Florida Department of Transportation District 6 staff presented their tentative five‑year work program to Monroe County commissioners on Tuesday, outlining project funding, priorities and a slate of county projects extending to fiscal year 2031.
Heidi (district staff) and project managers walked the board through District 6’s tentative program, which the presentation stated totals about $4.15 billion for the five‑year period and includes a Monroe County allocation of roughly $600 million — a decline of about 6% from the prior year’s county allocation, the presentation said.

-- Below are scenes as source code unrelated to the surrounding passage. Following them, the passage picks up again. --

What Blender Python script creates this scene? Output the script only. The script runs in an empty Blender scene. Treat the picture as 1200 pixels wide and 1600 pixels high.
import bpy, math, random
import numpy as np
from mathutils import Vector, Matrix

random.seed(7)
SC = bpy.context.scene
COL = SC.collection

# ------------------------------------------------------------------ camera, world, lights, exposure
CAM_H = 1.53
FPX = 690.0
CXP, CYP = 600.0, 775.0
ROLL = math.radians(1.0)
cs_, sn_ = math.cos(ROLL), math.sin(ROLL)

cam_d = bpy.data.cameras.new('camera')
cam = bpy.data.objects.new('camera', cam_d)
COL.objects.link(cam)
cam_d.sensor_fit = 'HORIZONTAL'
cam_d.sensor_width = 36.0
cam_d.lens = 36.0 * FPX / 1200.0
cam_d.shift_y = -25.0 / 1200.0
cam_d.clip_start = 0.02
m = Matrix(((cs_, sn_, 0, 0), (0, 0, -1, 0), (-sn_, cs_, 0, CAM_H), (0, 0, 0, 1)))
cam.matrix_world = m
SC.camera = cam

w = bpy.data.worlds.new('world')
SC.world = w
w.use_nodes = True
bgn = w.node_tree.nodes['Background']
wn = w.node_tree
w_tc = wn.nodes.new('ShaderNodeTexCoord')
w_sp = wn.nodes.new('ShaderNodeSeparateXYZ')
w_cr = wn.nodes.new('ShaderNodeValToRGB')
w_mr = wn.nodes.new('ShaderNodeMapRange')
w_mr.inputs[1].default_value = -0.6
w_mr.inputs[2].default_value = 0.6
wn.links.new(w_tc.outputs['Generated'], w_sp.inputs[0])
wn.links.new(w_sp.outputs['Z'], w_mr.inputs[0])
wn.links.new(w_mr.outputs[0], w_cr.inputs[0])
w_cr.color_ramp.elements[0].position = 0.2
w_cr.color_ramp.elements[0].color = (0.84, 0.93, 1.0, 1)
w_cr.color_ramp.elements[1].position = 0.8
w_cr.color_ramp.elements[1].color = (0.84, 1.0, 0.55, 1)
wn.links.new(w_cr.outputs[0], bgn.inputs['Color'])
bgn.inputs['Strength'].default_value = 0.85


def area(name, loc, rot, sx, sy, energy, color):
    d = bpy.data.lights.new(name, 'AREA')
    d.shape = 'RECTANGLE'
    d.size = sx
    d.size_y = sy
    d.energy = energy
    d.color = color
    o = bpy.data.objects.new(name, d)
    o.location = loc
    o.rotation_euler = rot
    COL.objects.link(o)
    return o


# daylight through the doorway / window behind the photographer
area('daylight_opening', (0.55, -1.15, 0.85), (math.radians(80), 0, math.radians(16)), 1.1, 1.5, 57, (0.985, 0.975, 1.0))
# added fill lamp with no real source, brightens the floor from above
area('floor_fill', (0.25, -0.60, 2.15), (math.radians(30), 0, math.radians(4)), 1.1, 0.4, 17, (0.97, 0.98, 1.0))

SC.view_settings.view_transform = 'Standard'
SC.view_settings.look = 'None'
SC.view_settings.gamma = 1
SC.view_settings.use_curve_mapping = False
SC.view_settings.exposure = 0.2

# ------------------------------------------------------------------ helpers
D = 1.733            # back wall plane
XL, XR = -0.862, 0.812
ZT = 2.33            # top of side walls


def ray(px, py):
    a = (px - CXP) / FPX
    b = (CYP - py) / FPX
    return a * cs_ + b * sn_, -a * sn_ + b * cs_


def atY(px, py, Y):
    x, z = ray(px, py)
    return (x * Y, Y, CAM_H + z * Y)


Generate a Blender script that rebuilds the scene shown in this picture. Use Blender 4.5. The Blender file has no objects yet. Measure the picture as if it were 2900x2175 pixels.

Key Monroe County projects noted in the presentation included airport work at Key West International Airport (Terminal Concourse A Phase 2, $8 million contribution; a bypass taxiway project with an $8 million department contribution), resurfacing segments (for example, U.S. 1 between Mile Marker 87 and 90), a drainage project with a new pump station, and a lighting project on Overseas Highway. The department also programmed funding for Mallory Wharf and pier improvements under seaport projects.
The presentation focused heavily on bridges. FDOT staff said the Long Key Bridge will receive a major rehabilitation with construction programmed in FY2030. Staff indicated a construction estimate in the hundreds of millions — presentation figures included about $242 million for construction and roughly $300 million in construction‑related costs; staff also noted that a full replacement estimate would be substantially higher (discussed figures included a replacement estimate approaching three‑quarters of a billion dollars).
Commissioners asked timing questions about rehabilitation and replacement. FDOT staff said the Long Key rehabilitation project will proceed before any eventual replacement and that replacement funding might be on a later horizon.
The board acknowledged the tentative work program as presented. FDOT staff said they set aside approximately $55 million in a funding “box” to advance priority projects that were on the county’s list but not yet fully funded.
Why it matters: the work program lays out when key transportation and coastal resilience projects will be designed, advertised and constructed. Large items — notably major bridge work — involve multi‑year funding commitments and significant construction impacts.
FDOT staff invited county leaders to use the department’s interactive online materials and to meet with them as projects move from the tentative list toward final funding and letting.